Ethnic Groups of Georgia
This entry was originally written by the Johni Cerny and Robert S. Davis for Red Book: American State, County, and Town Sources.
Native American
The majority of Georgia's Native American population consisted of Cherokees and Creeks, both of whom were removed from the area to the west onto land that would become the Indian and Oklahoma territories before Oklahoma statehood. Some remaining Creeks removed themselves to land in Alabama. While the history of Georgia's native population differs from that of North Carolina, the records in which they are documented are similar. See the Native American section under North Carolina for a complete discussion of available records and their whereabouts. Early federal records of Cherokees are more extensive for Georgia than any other eastern state. These records are in the National Archives in Washington, D.C. The Georgia Archives has indexed unpublished typescripts of state records concerning the Creeks and Cherokees, including information on their white relations.
See Robert S. Davis Jr., A Guide to Native American (Indian) Research Sources at the Georgia Department of Archives and History (Jasper, Ga.: the author, 1985).
African American
The Georgia Archives has lists of free persons of color, marriages, slave lists, imported slave lists, apprenticeship bonds, trial dockets, lists of slave owners, cemetery records, church records, bills of sale, deeds transferring slaves, plantation records, and other miscellaneous records. Not every Georgia county created or preserved each type of record listed above. In fact, the number of local records attesting to a specific slave is minuscule when compared to those available for free persons. Many such sources are described in Davis and Brooke, Georgia Research, 84-86 (see Background Sources for Georgia).
In 1940 the Federal Writers' Project produced Drums and Shadows: Surviving Studies Among the Georgia Coastal Negroes (Westport, Conn.: Greenwood Press, 1973), which covers the social history of a specific group of African Americans in Georgia's history. For statewide information on narratives of former slaves, see Howard E. Potts, A Comprehensive Name Index for the American Slave (Westport, Conn.: Greenwood Press, 1997).

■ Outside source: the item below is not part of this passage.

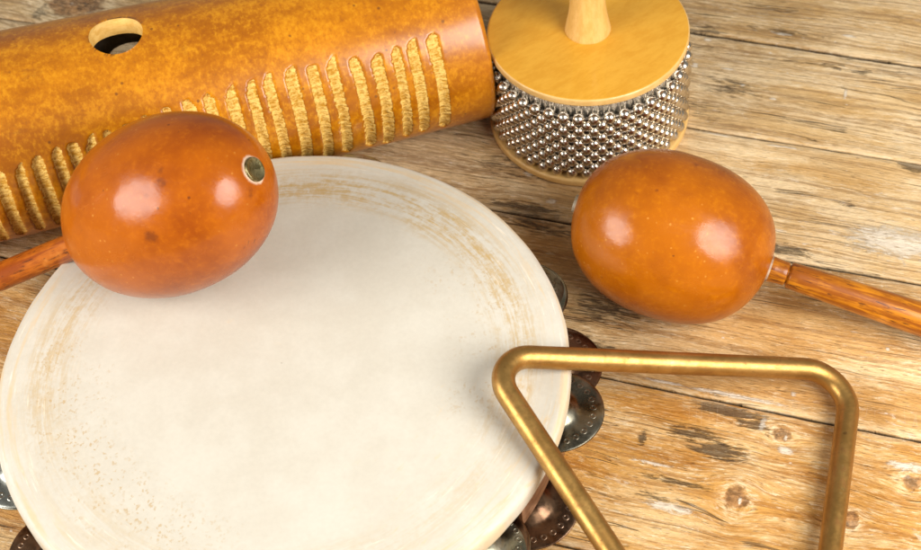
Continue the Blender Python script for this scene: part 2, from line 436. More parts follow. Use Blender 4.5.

The National Archives has federal census schedules, military records, Freedmen's Bureau, and related records (see pages 14-15). The National Archives will soon have available on microfilm records of the post Civil War Georgia offices of the Freedman's Bureau. The FHL has some federal records pertaining to former slaves and sells a CD-ROM of the extensive personal information on depositors in the Freedman's bank, which had offices in Atlanta, Augusta, and Savannah. Each of the guidebooks noted in Background Sources discusses federal records as they pertain to African American research.